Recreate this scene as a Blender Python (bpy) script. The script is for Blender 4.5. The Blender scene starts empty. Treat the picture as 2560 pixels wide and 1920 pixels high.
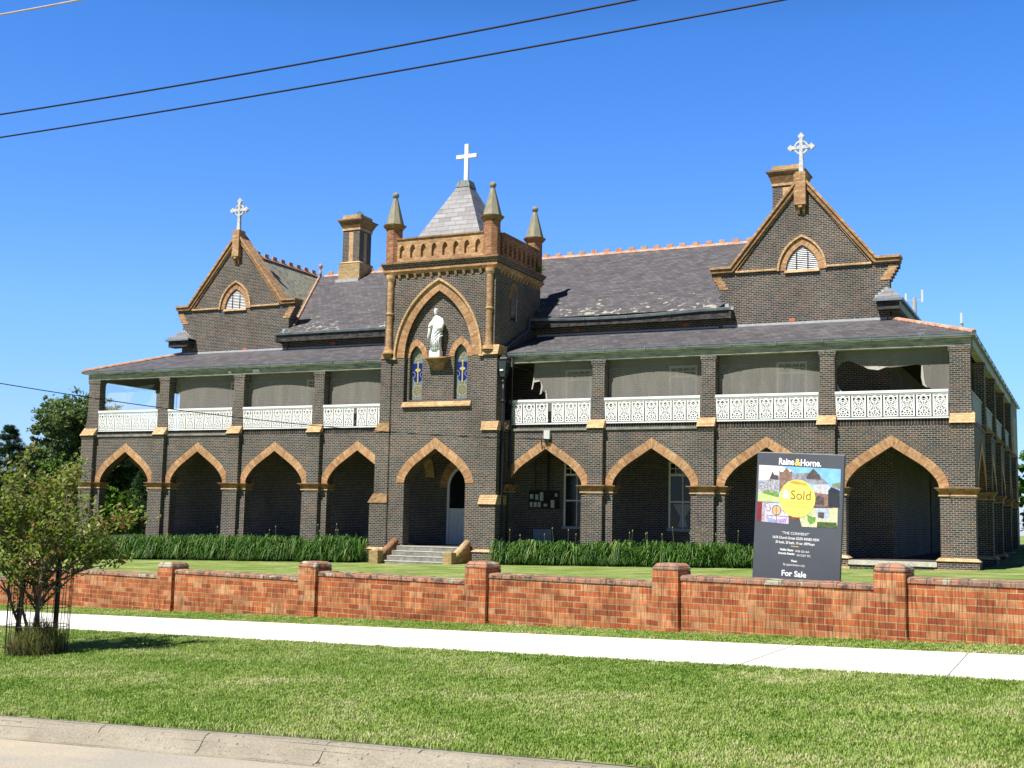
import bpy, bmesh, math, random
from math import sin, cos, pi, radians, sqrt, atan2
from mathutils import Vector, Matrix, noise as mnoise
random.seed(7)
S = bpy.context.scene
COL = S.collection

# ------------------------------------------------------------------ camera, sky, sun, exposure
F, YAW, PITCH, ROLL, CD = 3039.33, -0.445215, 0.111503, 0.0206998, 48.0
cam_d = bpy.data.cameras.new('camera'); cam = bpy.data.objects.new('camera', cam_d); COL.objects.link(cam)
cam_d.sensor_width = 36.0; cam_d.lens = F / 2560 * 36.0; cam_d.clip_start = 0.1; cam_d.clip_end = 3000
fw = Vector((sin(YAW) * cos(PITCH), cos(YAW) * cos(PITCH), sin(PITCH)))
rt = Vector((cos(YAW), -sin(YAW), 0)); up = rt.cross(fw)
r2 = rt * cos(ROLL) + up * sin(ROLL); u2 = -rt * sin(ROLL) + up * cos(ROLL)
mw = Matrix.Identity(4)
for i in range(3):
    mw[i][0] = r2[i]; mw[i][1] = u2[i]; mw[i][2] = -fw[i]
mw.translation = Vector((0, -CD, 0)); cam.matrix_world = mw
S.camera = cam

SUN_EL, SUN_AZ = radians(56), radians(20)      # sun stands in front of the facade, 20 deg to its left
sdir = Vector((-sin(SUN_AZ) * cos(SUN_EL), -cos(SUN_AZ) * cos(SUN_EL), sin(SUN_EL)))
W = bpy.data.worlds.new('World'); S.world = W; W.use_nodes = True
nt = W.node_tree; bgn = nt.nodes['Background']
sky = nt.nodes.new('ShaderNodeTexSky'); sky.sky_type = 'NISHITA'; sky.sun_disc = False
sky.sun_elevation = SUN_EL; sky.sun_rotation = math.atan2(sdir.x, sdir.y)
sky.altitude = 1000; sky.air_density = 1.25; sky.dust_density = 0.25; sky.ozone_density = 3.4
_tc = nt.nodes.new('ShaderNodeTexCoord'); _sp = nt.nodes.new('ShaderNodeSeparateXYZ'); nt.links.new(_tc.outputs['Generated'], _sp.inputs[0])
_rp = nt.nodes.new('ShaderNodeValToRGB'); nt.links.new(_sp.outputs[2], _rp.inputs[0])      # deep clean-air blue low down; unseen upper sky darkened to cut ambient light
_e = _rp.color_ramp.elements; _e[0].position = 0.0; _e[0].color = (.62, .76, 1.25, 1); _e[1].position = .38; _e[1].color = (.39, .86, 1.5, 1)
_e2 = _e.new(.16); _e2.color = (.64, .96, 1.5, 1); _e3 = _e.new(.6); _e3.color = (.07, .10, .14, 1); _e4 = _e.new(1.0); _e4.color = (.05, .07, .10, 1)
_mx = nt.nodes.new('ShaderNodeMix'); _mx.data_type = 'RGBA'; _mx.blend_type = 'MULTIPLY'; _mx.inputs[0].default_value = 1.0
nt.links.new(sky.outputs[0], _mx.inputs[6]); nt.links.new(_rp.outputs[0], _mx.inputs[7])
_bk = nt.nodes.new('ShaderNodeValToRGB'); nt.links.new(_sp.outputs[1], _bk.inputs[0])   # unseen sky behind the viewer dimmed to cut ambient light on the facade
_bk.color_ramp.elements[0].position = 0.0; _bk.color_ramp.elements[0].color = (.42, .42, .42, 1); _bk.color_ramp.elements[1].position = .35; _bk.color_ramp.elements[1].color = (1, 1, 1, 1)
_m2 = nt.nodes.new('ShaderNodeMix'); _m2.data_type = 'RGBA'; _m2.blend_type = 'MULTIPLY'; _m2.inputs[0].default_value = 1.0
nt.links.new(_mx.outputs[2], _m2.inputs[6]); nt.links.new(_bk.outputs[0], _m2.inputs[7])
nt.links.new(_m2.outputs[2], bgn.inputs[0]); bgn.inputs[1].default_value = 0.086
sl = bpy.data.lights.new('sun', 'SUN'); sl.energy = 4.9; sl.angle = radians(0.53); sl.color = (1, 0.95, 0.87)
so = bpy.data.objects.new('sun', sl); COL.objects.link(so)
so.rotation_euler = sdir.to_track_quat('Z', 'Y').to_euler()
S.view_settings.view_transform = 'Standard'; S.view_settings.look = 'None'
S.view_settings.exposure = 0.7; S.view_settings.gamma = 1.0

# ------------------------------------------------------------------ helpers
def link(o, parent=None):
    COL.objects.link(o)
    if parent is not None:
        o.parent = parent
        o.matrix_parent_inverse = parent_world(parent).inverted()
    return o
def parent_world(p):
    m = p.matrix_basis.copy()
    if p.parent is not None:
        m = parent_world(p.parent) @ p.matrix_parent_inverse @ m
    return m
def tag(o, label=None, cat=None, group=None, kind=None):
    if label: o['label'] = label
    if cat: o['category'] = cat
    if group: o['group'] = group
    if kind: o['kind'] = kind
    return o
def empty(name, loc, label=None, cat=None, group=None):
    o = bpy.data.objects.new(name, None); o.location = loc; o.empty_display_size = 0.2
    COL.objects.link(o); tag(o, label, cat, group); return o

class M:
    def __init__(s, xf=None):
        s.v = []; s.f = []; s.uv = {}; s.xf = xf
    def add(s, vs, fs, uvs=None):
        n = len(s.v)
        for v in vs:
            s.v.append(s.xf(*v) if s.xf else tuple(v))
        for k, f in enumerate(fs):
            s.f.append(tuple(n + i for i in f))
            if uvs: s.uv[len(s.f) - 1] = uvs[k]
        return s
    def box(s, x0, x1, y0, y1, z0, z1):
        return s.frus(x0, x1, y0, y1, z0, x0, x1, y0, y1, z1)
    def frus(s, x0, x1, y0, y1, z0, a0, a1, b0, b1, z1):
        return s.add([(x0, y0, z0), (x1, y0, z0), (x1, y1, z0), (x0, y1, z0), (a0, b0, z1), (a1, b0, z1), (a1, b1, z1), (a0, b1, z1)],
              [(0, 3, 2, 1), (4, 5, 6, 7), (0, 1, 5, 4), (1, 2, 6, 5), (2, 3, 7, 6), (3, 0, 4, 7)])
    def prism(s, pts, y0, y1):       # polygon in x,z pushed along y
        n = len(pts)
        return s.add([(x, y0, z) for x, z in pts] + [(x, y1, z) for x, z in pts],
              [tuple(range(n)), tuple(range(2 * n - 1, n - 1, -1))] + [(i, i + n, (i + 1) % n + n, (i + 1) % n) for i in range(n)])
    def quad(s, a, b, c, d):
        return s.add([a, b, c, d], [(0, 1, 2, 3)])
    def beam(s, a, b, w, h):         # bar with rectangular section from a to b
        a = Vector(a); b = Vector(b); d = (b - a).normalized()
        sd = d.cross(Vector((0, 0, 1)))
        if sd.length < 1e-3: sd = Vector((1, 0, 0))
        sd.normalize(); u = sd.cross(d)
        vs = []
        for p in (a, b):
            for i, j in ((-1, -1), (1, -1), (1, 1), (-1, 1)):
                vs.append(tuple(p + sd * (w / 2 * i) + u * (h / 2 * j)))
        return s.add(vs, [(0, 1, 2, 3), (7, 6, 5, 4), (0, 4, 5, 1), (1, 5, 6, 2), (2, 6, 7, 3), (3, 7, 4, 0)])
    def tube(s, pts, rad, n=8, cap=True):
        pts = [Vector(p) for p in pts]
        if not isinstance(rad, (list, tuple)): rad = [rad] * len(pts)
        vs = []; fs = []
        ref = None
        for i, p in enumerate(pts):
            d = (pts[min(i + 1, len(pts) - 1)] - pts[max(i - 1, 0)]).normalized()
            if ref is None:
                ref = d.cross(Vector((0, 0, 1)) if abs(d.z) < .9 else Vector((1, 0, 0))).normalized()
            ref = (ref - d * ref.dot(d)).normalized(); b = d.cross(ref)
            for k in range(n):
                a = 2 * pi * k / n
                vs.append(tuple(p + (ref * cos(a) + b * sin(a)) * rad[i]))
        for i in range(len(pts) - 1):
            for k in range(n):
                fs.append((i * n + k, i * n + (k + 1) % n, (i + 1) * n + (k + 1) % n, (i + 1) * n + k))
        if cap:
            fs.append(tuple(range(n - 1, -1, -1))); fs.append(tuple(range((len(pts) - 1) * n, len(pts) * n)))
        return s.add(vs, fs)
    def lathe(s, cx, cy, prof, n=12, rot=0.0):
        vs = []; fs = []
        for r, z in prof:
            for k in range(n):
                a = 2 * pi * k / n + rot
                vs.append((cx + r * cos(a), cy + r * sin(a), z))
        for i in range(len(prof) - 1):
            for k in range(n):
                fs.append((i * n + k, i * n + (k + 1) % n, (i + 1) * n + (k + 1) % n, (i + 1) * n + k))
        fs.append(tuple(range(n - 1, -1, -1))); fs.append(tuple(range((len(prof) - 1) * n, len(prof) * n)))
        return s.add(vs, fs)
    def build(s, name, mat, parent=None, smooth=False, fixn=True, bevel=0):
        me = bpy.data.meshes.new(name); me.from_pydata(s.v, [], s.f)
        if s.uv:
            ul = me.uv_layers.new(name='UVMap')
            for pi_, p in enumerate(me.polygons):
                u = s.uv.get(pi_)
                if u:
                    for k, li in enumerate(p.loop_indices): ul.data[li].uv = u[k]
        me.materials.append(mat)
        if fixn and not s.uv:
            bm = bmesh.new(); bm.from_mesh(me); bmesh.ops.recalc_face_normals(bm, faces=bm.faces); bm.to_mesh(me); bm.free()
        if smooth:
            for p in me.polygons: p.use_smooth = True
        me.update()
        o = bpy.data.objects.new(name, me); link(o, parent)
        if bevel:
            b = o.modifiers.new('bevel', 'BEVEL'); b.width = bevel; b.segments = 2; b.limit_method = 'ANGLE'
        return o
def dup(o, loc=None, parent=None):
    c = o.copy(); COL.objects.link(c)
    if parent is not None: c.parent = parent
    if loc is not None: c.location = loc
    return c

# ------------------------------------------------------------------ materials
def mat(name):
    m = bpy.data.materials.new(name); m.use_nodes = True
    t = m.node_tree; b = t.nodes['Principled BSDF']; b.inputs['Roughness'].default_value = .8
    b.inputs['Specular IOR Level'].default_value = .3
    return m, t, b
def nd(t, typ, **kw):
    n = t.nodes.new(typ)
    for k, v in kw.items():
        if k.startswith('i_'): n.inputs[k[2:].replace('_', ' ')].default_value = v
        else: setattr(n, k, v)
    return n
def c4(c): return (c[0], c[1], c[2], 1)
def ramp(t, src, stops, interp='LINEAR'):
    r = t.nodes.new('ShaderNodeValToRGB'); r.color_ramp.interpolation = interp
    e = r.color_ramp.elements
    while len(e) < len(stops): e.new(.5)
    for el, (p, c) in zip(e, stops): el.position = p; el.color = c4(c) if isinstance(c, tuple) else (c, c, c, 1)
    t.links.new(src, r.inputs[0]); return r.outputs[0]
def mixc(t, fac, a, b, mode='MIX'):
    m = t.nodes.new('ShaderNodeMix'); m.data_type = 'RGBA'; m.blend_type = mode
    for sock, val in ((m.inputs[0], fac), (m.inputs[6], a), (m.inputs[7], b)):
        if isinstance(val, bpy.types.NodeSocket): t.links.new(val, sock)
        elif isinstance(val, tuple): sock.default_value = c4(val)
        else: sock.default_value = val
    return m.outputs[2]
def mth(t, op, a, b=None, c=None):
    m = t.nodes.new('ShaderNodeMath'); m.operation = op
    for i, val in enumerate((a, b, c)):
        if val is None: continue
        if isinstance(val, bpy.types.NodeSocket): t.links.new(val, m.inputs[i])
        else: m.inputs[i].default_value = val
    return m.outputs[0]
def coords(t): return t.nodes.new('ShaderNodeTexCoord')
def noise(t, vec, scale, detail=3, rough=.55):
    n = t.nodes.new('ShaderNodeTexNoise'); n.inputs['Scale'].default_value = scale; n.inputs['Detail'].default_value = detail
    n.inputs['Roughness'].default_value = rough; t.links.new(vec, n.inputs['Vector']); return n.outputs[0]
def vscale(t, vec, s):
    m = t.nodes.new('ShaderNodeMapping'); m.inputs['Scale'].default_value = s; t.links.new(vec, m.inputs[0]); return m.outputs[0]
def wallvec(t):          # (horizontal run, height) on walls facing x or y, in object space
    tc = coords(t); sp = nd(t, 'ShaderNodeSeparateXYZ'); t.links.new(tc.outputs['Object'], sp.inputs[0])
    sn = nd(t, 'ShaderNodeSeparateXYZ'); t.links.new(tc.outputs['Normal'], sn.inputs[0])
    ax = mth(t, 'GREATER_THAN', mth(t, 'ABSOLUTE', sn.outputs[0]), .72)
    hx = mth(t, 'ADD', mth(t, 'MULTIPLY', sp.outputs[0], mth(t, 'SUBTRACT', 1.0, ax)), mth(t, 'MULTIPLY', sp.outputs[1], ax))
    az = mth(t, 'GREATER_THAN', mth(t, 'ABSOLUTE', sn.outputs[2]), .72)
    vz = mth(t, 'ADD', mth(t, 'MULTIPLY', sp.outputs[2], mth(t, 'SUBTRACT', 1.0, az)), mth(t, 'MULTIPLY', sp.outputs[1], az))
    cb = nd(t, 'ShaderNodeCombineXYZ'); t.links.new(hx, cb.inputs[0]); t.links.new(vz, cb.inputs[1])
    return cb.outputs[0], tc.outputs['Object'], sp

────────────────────

Task to carry out: Return only the lines running from the top of the data to the line that holds "COL = S.collection". Include both of those lines, but skip the pictures.

Expected answer:
Recreate this scene as a Blender Python (bpy) script. The script is for Blender 4.5. The Blender scene starts empty. Treat the picture as 2560 pixels wide and 1920 pixels high.
import bpy, bmesh, math, random
from math import sin, cos, pi, radians, sqrt, atan2
from mathutils import Vector, Matrix, noise as mnoise
random.seed(7)
S = bpy.context.scene
COL = S.collection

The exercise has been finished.